Last year the Raiders came in at 14th in Football Outsiders’ ranking of top under-25 teams. This year, they came in at 16th, as tallied up by ESPN.
The Raiders are the Giants Lite, with GM Mike Mayock and head coach Jon Gruden making odd picks at the top of the past two drafts that so far haven’t dramatically hurt their under-25 rankings because of their volume. Last year’s top pick Clelin Ferrell had a modest rookie season with 17 hurries, 12 fewer than the next pass-rusher off the board and many analysts’ preferred choice, Josh Allen. The team’s second Round 1 pick Josh Jacobs was more successful. His 26.0% broken tackle rate was the second-highest of backs with 150 or more touches. It’s just that even talented running backs might not warrant first-round draft picks. Their final 2019 first-round pick, safety Johnathan Abram, had worse luck. He tore his rotator cuff in the team’s season opener and landed on injured reserve. Still, he’s a likely 2020 starter. And the team’s two 2020 first-round picks, wide receiver Henry Ruggs III and cornerback Damon Arnette, were reaches at their positions according to numerous scouts. Ruggs finished fourth and well behind presumed top two receiver prospects CeeDee Lamb and Jerry Jeudy in Playmaker Score, and Arnette’s 4.56-second 40 time suggests he might struggle to hang with the game’s best deep targets.

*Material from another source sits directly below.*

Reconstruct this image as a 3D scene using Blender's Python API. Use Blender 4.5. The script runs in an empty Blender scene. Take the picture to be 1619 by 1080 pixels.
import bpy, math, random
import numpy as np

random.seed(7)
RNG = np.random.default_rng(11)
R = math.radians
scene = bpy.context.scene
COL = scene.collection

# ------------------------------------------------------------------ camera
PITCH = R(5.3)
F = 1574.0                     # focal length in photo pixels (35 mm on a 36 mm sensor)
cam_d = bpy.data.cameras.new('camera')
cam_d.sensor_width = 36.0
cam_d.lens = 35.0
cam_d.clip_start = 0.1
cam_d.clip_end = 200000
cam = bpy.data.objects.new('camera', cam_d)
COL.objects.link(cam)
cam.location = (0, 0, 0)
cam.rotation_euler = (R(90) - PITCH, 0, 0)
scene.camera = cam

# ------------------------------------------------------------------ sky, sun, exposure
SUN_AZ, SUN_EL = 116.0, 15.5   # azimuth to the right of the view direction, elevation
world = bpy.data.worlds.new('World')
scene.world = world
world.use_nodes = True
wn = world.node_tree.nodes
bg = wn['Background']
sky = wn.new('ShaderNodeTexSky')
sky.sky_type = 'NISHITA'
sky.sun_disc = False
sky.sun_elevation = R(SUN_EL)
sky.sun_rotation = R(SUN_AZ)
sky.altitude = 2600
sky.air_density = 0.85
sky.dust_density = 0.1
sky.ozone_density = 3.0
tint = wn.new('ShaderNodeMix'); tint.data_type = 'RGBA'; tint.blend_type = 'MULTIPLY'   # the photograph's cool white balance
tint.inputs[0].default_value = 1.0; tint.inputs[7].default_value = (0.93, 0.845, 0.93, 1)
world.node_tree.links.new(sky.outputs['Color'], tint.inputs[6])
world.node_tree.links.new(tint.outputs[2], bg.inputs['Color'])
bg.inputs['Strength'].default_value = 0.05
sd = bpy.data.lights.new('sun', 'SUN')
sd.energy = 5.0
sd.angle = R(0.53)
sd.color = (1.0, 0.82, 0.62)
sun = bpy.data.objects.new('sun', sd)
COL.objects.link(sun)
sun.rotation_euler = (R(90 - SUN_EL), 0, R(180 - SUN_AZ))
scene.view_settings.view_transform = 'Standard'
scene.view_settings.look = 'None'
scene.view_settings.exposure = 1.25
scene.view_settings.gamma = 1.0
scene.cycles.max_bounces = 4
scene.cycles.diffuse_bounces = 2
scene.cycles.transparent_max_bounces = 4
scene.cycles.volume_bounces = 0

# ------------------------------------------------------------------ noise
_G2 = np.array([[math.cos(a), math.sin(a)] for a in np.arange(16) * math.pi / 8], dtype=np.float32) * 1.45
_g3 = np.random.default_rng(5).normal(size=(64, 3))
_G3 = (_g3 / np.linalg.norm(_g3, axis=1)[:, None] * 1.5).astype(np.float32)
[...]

For all the negatives, Mayock and Gruden deserve credit for their talent evaluation in the later rounds. With 35 hurries and 10 sacks, fourth-round defensive end Maxx Crosby was way more productive in his rookie season than his first-round counterpart Ferrell. Hunter Renfrow and Foster Moreau were Day 3 selections who showed tremendous efficiencies of 7.9% and 29.6% DVOA on a limited number of targets as rookies. Their low 7.2-yard and 4.6-yard average depths of target suggest specialized roles even if the team eventually moves on from veteran checkdown artist Derek Carr, but that won’t make them poor values for their draft capital. Adding those late-round gems to young, early-round talent that also includes left tackle Kolton Miller (3.0% blown block rate) and cornerback Trayvon Mullen (56% coverage success rate in 10 career starts), the Raiders might be a new franchise quarterback away from a top five under-25 ranking.
The last bit seems somewhat strange. It’s a compliment to the overall under-25 talent, but how they can be discounted by Derek Carr is a bit of a mystery to me.
That isn’t to say they’re wrong in their opinion of Carr. Just that how it can negatively reflect on other players like Jacobs, Crosby, Miller, and Mullen is beyond me.
Or maybe they’re just saying should they draft a new QB, and he shows well, they would have an under-25 player at the most crucial position on the team. Even if that’s the case, it’s a strange way to judge the whole group.